Anyway, after a year of similar episodes the script was finally approved. We were broke, we were still agent-less and unheard of in Hollywood, but we were going to get a real MOVIE made! Unfortunately, there was no monetary reward waiting for us at the finish -- all of our allotted pay had been used up in financing the rewrites. There was only the satisfaction of having written a sex comedy about a 17-year-old virgin getting bitten in the thigh during oral sex from a female vampire, for an intended audience of 13-year-olds without parental supervision. I was quite proud. Generously, the unnamed producer gave us each a $6000 bonus on the first day of shooting from the remaining 30 grand he'd swiped.
CUT TO....
A year later: The film, now titled Once Bitten -- and now heavily rewritten by the director and his own writer -- opened in theaters to embarrassingly negative reviews. "Anemic" was the favored critical insight (I will say unhesitatingly that the three or four genuine laughs in the film are from Dave and I).
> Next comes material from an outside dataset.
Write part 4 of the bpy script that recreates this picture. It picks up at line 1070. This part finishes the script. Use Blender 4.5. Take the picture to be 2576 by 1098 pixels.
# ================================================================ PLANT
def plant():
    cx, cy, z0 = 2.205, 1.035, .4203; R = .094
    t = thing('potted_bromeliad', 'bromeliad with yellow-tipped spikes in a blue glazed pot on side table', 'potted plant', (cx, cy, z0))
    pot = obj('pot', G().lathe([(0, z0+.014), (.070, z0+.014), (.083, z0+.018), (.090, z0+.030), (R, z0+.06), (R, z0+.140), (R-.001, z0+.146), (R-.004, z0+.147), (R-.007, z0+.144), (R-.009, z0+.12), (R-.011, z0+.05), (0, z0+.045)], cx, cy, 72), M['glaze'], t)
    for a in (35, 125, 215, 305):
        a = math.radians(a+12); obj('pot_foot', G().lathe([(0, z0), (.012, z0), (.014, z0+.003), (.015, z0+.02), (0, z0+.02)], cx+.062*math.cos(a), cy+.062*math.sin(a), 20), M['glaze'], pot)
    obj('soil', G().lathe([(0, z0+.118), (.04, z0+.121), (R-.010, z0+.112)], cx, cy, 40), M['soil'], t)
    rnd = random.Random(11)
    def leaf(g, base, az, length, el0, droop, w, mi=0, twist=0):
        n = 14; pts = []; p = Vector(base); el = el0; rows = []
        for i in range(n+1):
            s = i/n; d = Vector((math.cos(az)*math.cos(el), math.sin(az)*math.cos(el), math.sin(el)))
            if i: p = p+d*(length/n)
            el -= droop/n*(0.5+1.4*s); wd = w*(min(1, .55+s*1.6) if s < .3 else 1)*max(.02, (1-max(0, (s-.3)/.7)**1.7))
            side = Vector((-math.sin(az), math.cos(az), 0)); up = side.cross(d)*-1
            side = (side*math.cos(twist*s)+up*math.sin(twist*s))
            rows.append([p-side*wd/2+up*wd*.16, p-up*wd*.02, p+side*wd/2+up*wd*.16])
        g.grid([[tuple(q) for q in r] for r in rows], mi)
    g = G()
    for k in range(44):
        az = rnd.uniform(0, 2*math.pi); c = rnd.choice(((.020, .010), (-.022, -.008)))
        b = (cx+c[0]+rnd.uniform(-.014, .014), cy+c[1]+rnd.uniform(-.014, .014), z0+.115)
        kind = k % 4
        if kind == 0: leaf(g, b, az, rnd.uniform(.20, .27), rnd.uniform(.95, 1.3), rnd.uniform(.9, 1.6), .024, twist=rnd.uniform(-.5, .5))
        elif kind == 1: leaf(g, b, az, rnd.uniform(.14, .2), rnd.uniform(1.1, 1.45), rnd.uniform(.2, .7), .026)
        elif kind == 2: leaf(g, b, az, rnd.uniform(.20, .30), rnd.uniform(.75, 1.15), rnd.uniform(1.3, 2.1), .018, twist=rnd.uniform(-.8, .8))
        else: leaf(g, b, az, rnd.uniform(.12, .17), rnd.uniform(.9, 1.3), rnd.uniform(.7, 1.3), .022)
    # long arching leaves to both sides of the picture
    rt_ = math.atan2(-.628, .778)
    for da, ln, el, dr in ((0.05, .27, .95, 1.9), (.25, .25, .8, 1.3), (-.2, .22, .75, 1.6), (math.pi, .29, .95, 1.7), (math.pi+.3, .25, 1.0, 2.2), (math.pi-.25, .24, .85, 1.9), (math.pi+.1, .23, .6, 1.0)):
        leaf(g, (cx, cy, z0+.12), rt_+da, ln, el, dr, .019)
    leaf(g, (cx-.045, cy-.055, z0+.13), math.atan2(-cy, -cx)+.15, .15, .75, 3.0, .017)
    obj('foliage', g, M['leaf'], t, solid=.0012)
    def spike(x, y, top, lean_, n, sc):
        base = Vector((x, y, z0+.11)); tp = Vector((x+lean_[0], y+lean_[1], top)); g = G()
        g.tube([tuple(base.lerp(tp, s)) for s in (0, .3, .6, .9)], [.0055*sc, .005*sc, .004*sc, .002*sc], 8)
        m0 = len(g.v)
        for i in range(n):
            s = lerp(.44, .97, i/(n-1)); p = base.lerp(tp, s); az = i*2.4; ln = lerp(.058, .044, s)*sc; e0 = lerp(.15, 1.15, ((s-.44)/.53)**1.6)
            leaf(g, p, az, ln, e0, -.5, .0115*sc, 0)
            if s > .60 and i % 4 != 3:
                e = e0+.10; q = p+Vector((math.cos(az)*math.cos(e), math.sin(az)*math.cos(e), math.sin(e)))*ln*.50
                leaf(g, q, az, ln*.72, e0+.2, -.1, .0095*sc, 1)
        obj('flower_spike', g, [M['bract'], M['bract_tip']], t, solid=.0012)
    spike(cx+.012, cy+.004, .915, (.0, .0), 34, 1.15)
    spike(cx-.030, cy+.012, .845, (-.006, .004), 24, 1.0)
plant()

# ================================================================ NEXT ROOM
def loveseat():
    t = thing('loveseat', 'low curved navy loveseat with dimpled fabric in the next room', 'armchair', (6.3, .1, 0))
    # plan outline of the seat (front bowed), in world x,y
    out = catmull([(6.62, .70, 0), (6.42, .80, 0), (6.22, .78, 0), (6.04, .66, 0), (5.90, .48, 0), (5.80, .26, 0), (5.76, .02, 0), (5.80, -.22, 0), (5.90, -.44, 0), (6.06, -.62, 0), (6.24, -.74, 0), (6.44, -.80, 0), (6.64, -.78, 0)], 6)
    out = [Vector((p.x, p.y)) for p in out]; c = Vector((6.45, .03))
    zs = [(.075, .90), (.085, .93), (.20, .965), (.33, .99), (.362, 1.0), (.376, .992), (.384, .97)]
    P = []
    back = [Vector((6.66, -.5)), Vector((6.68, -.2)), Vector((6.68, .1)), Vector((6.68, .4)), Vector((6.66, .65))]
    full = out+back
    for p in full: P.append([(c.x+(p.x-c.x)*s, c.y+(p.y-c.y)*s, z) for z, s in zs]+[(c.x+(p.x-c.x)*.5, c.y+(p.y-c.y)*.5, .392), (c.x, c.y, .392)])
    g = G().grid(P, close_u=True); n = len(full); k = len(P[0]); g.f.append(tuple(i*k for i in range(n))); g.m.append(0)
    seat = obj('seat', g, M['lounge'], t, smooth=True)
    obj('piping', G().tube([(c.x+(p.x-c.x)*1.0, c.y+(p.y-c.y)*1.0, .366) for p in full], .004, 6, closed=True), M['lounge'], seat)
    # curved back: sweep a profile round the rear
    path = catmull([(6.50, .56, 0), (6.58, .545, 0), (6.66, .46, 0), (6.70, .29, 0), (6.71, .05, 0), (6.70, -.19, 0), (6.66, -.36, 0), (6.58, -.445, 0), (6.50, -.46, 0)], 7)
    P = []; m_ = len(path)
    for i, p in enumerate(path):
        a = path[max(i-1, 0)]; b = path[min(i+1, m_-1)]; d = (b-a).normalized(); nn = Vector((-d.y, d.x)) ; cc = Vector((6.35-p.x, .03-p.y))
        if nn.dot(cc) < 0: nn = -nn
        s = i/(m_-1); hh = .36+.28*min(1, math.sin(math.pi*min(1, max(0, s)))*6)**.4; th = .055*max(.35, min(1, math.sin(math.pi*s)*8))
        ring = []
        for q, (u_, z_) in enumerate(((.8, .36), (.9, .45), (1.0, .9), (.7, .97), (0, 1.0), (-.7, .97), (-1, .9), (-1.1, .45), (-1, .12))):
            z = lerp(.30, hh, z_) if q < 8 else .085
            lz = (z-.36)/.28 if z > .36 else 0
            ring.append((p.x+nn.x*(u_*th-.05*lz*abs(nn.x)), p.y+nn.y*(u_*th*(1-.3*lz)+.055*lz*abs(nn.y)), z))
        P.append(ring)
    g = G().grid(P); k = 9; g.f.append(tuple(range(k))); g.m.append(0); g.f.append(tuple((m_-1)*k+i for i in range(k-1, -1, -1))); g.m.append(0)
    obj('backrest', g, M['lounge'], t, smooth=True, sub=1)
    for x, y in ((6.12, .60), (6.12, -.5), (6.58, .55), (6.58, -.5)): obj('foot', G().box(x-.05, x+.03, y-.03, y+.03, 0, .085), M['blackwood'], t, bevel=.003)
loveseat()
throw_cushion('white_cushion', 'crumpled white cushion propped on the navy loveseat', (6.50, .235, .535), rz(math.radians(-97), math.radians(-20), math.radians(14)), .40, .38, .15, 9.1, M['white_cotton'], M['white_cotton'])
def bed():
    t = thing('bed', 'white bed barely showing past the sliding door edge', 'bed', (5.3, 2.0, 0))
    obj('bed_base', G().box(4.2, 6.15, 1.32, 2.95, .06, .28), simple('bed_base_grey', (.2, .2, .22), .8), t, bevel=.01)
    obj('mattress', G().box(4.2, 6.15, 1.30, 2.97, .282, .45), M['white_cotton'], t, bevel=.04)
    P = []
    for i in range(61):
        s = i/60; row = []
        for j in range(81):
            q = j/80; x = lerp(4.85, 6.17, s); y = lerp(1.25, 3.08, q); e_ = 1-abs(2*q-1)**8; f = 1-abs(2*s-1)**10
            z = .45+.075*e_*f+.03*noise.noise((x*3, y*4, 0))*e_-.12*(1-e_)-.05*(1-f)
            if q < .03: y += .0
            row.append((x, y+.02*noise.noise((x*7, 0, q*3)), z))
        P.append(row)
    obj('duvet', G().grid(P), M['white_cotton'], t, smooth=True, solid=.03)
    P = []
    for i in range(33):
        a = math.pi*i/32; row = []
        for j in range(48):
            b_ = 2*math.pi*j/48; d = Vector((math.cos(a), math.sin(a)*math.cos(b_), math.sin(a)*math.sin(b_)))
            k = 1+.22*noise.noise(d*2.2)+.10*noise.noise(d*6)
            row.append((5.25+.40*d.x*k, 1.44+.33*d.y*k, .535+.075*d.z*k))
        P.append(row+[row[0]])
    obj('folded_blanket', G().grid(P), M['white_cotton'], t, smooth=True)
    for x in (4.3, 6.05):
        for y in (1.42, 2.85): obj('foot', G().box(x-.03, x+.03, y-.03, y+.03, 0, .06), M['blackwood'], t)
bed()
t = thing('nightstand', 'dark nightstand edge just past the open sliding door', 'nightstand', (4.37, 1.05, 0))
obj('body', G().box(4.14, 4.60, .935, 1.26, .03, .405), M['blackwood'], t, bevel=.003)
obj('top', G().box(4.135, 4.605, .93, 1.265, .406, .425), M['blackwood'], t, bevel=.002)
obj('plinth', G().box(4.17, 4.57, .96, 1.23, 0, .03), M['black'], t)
It starred Lauren Hutton, and, in his first major (?) screen role, a young Jim Carrey. It debuted in the number one slot on the charts in Variety. Relatives called and congratulated me, telling me how proud they were. I was proud, too: I was at least partially responsible for a multi-million dollar endeavor, and millions of people were seeing my work. And I pondered that amazing fact every day of that opening week -- as I drove past the theater marquee that was advertising my movie.....
..... on my way to work at Sam Goody, earning minimum wage as a clerk in the video section -- feeling like the biggest friggin' loser on the face of the planet. (The drawing at right is from my sketchbook at that time.)
If that wasn't humiliating enough, the film came out on video six months later and my co-workers had to point me out every time it was rented by a customer ("See that guy vacuuming the carpet over there? He wrote it!!!"). Worse yet, if I concealed my identity then I had to listen to the customers' rotten reviews of the film when they brought it back (one unknowingly offered, "Whoever wrote this shouldn't be working in Hollwood").
On the bright side, I've made more money in residual checks from that film than I ever earned writing it (the unnamed producer did give us a point and a half of his royalties), and I have an agent now who got me twenty times the amount I was paid on Once Bitten for a film script that was never even filmed (you tell me that Hollywood isn't screwed up).
And to really be honest, I've actually begun to enjoy telling this pathetic story -- I can always trot it out for sympathy if the girls aren't impressed with the writer/artist bit.
I also later learned that Jim Carrey had a much worse time on the film than I did: Terrible family trouble, career trouble, romantic trouble -- I just hope the poor bastard came out of it all right.